TO DO:
Read the data and repeat it in full, exactly.

start PROVIDED INFORMATION

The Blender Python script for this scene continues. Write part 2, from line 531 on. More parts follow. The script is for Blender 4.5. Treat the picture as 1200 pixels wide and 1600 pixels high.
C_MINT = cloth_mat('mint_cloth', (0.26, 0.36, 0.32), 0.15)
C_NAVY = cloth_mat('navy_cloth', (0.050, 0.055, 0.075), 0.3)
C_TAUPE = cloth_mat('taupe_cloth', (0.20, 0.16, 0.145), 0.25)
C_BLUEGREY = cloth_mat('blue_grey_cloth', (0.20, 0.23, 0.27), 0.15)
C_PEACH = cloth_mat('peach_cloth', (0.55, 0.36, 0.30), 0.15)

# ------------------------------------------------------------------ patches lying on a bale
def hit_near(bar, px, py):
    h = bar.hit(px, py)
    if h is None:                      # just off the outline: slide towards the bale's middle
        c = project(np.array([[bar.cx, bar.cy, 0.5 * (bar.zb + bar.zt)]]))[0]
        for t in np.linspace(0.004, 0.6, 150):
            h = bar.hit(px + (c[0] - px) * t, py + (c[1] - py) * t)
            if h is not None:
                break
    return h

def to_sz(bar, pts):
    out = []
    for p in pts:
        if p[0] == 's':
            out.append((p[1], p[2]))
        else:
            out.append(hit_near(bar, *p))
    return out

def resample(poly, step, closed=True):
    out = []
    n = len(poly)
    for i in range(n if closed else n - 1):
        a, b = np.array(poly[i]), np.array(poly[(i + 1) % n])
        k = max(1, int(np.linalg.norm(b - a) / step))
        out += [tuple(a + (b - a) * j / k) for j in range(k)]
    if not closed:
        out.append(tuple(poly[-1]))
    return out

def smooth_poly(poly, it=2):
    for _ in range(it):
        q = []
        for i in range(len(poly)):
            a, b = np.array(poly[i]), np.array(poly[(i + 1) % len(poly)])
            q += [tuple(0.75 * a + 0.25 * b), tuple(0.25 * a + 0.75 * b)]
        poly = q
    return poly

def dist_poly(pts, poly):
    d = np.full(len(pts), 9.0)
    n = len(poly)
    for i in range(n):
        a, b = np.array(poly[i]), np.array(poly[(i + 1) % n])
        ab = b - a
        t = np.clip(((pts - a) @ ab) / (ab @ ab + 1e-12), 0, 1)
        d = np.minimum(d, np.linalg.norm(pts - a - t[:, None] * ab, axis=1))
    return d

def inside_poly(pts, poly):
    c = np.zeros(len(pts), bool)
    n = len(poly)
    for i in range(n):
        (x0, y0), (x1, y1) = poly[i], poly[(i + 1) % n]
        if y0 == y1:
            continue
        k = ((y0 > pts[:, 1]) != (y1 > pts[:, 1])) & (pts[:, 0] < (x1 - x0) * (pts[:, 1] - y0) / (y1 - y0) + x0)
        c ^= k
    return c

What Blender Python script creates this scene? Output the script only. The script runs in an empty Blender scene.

end PROVIDED INFORMATION

WRITTEN SOLUTION:
The Blender Python script for this scene continues. Write part 2, from line 531 on. More parts follow. The script is for Blender 4.5. Treat the picture as 1200 pixels wide and 1600 pixels high.
C_MINT = cloth_mat('mint_cloth', (0.26, 0.36, 0.32), 0.15)
C_NAVY = cloth_mat('navy_cloth', (0.050, 0.055, 0.075), 0.3)
C_TAUPE = cloth_mat('taupe_cloth', (0.20, 0.16, 0.145), 0.25)
C_BLUEGREY = cloth_mat('blue_grey_cloth', (0.20, 0.23, 0.27), 0.15)
C_PEACH = cloth_mat('peach_cloth', (0.55, 0.36, 0.30), 0.15)

# ------------------------------------------------------------------ patches lying on a bale
def hit_near(bar, px, py):
    h = bar.hit(px, py)
    if h is None:                      # just off the outline: slide towards the bale's middle
        c = project(np.array([[bar.cx, bar.cy, 0.5 * (bar.zb + bar.zt)]]))[0]
        for t in np.linspace(0.004, 0.6, 150):
            h = bar.hit(px + (c[0] - px) * t, py + (c[1] - py) * t)
            if h is not None:
                break
    return h

def to_sz(bar, pts):
    out = []
    for p in pts:
        if p[0] == 's':
            out.append((p[1], p[2]))
        else:
            out.append(hit_near(bar, *p))
    return out

def resample(poly, step, closed=True):
    out = []
    n = len(poly)
    for i in range(n if closed else n - 1):
        a, b = np.array(poly[i]), np.array(poly[(i + 1) % n])
        k = max(1, int(np.linalg.norm(b - a) / step))
        out += [tuple(a + (b - a) * j / k) for j in range(k)]
    if not closed:
        out.append(tuple(poly[-1]))
    return out

def smooth_poly(poly, it=2):
    for _ in range(it):
        q = []
        for i in range(len(poly)):
            a, b = np.array(poly[i]), np.array(poly[(i + 1) % len(poly)])
            q += [tuple(0.75 * a + 0.25 * b), tuple(0.25 * a + 0.75 * b)]
        poly = q
    return poly

def dist_poly(pts, poly):
    d = np.full(len(pts), 9.0)
    n = len(poly)
    for i in range(n):
        a, b = np.array(poly[i]), np.array(poly[(i + 1) % n])
        ab = b - a
        t = np.clip(((pts - a) @ ab) / (ab @ ab + 1e-12), 0, 1)
        d = np.minimum(d, np.linalg.norm(pts - a - t[:, None] * ab, axis=1))
    return d

def inside_poly(pts, poly):
    c = np.zeros(len(pts), bool)
    n = len(poly)
    for i in range(n):
        (x0, y0), (x1, y1) = poly[i], poly[(i + 1) % n]
        if y0 == y1:
            continue
        k = ((y0 > pts[:, 1]) != (y1 > pts[:, 1])) & (pts[:, 0] < (x1 - x0) * (pts[:, 1] - y0) / (y1 - y0) + x0)
        c ^= k
    return c

What Blender Python script creates this scene? Output the script only. The script runs in an empty Blender scene.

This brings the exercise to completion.